No, i know about the eggs and penis, the oh wow was for the fire
I made popcorn. Partly so the room doesn't smell like sex, and partly to apologize for the things you saw when you walked in...
I've only left my bed to pee and eat nutella out of the jar with my fingers
I broke stuart's oven and showed up to the party with a squirrel.
Dont get mad at me, it takes two to tango
IT TAKES ONE TO EJACULATE INTO THE OTHER WITHOUT CONSENT, AND SPOILER ALERT, ITS THE ONE WITH A SCROTUM FULL OF SEMEN.
You rang?
Saw a ginger and the first thing I thought of doing was yelling "you have no soul!" so I called you so we can yell it together with you on speakerphone.
I'm just going to eat until there's an actual reason why he wouldn't want to fuck me.
He barged in the room with no shirt on, all fucking ripped with a half keg under one arm. Sara now calls him Bronan the Beerbarian
I found a picture of me as a little kid with nothing on except a towel covering one of my nipples and I'm glaring at the camera. Literally nothing has changed except I have boobs now
so today, i decided to say "fuck it" to mental stability, take a klonopin and wear a blanket toga. New Girl is on Netflix, nothing could go wrong.

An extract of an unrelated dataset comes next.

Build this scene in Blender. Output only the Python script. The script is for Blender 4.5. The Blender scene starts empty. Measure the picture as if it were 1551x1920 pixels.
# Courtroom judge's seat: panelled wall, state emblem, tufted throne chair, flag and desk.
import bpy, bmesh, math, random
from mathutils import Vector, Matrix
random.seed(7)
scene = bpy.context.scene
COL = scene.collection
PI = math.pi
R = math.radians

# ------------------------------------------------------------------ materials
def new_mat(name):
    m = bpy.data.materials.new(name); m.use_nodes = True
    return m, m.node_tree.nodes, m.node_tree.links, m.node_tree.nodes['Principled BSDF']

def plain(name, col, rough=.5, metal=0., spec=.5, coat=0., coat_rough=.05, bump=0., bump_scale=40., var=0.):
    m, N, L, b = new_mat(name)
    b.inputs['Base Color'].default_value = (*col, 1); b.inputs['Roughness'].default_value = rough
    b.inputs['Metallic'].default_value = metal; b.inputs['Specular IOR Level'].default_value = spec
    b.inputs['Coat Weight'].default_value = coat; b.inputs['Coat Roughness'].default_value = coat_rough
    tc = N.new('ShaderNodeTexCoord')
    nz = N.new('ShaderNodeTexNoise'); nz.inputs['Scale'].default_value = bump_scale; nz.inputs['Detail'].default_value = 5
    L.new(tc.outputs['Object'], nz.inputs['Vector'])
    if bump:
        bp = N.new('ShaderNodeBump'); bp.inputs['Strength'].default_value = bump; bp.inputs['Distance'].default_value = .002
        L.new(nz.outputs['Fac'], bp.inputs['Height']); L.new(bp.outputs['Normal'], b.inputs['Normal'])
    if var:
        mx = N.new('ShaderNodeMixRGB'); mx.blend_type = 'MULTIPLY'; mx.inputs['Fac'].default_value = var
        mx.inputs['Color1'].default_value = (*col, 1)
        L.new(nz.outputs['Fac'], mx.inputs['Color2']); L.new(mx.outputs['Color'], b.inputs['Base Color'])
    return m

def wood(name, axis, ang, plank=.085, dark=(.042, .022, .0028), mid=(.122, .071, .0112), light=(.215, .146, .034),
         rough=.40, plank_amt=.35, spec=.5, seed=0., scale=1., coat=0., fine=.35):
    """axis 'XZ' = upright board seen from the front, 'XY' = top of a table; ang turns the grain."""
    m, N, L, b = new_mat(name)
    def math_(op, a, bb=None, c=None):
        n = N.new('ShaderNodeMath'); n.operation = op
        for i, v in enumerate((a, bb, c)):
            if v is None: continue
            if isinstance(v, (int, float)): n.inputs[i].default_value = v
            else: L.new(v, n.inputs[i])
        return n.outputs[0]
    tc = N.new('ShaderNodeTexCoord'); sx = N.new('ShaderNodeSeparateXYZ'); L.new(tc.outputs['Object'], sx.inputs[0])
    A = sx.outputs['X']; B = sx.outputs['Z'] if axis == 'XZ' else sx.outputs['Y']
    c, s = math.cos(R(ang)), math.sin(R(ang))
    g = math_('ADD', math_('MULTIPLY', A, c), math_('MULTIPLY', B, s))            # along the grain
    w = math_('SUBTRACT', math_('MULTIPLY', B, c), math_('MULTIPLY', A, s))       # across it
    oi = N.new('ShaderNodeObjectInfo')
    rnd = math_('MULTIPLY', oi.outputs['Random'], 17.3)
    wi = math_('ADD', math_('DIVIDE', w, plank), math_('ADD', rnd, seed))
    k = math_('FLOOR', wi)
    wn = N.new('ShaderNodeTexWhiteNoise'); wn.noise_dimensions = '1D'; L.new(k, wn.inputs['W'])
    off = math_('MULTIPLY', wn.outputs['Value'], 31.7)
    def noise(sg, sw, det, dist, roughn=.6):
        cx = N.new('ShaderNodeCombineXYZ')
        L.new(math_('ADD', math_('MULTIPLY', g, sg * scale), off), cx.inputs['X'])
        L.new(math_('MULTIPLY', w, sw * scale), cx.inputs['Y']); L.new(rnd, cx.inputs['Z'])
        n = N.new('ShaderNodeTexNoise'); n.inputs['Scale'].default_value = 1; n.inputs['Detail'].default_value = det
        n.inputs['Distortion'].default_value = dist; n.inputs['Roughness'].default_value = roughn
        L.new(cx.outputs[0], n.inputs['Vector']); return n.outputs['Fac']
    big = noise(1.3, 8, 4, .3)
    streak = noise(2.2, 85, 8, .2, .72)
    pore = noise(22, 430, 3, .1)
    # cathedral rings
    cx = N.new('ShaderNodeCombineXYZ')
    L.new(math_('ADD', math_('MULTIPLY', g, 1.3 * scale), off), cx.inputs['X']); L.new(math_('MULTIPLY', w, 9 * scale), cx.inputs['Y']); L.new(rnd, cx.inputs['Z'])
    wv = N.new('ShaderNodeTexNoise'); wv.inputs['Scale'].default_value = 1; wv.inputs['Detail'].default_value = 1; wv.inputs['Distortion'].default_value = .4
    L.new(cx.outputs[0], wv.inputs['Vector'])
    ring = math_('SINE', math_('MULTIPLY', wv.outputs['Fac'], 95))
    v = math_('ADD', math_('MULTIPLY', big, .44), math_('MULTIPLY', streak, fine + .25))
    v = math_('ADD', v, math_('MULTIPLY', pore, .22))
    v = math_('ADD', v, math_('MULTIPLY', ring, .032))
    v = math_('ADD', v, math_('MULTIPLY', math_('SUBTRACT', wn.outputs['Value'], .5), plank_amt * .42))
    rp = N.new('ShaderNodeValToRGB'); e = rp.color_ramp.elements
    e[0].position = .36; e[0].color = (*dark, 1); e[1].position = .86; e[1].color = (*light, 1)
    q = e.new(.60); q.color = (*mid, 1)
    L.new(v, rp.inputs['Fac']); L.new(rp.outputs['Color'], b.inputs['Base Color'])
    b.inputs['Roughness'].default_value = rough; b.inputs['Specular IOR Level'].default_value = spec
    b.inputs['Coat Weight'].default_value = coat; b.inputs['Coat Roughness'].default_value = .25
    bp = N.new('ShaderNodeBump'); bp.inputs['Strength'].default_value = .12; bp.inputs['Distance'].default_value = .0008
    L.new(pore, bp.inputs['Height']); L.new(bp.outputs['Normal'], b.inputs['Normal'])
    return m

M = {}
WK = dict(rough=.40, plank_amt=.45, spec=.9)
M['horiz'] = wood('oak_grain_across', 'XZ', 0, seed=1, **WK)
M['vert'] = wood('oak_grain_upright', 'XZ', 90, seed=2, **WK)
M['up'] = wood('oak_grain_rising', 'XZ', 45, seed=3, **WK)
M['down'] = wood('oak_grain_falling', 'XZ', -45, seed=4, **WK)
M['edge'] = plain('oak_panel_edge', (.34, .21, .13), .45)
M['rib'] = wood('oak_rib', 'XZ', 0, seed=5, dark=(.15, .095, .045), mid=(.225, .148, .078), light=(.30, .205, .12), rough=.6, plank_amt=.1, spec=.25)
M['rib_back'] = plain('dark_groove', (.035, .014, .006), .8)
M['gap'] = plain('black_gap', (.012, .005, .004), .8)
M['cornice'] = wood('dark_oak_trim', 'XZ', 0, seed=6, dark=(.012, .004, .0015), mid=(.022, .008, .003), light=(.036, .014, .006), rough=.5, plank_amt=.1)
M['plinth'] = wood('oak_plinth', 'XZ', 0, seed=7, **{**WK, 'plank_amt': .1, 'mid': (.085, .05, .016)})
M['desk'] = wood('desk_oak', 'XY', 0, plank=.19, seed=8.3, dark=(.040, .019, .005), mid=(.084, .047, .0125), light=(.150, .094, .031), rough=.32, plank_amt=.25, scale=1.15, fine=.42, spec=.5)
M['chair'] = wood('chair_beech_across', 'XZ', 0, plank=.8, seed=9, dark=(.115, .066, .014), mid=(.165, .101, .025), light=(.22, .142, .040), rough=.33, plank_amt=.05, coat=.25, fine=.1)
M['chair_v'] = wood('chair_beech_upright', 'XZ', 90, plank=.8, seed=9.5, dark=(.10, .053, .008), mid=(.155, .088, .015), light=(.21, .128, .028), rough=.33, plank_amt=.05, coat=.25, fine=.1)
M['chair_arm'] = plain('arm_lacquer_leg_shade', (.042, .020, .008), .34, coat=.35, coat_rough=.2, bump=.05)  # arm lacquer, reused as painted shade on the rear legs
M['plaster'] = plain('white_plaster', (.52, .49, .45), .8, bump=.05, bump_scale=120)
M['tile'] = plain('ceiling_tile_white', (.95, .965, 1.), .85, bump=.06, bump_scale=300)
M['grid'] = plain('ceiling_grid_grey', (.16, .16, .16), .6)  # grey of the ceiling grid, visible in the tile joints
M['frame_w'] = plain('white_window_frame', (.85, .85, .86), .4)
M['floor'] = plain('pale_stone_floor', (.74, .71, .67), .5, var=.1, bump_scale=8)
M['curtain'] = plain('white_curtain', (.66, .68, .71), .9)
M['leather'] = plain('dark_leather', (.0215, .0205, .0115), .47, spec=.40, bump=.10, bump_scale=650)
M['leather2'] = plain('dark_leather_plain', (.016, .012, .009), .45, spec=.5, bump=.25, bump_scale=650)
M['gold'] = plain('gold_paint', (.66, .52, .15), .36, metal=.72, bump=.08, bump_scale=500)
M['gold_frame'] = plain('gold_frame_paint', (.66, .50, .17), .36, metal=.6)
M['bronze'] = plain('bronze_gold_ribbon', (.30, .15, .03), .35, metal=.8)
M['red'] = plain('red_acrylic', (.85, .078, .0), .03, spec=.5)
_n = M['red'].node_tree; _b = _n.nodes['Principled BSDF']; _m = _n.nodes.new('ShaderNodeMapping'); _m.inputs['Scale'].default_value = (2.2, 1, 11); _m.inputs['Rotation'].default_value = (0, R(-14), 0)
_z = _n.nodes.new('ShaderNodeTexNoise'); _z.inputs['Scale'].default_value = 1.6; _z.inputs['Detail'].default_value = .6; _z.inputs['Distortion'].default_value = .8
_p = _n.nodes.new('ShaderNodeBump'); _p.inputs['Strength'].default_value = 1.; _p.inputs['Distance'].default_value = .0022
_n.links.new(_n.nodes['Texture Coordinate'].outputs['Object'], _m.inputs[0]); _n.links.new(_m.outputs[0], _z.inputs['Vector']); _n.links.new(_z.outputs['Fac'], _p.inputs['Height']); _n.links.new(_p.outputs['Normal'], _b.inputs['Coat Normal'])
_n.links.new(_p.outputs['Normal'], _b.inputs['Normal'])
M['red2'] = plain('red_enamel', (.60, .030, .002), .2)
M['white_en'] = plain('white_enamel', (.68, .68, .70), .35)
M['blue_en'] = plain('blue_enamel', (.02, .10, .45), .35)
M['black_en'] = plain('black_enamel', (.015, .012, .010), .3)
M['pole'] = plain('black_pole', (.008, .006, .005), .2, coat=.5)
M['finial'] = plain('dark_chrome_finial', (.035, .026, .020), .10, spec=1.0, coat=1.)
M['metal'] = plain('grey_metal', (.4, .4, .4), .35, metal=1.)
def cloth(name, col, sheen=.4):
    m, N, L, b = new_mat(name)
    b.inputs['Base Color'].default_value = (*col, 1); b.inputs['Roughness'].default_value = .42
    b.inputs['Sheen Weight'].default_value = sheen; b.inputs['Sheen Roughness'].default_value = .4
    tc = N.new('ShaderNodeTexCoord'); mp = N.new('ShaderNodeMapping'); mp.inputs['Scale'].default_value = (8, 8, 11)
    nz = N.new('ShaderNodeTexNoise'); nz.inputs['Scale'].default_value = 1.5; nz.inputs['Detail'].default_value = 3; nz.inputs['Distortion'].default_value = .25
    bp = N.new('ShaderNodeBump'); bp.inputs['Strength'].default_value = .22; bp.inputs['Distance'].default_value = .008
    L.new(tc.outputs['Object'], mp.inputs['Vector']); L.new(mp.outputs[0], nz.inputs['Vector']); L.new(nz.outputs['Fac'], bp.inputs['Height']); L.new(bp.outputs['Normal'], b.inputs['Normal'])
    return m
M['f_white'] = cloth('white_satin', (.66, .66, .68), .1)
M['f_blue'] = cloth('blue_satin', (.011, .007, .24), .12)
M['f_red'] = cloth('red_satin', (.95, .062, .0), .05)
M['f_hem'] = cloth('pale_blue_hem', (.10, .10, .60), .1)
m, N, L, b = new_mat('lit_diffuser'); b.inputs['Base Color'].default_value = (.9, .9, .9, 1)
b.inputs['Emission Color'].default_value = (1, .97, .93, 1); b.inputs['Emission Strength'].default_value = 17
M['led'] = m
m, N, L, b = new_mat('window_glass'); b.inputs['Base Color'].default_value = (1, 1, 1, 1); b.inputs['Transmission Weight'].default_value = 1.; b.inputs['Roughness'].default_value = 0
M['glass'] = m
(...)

So they found him after the wedding still dressed up in his feather boa and top hat passed out in a bush...
"what's it like being a dancer turned stoner" well, i can change the netflix using my feet mid bongrip, so there's that.
We're sitting in the bathtub, eating pizza, doing shots of vvodka and comparing nipples. I havfe never been so comfortable in my life.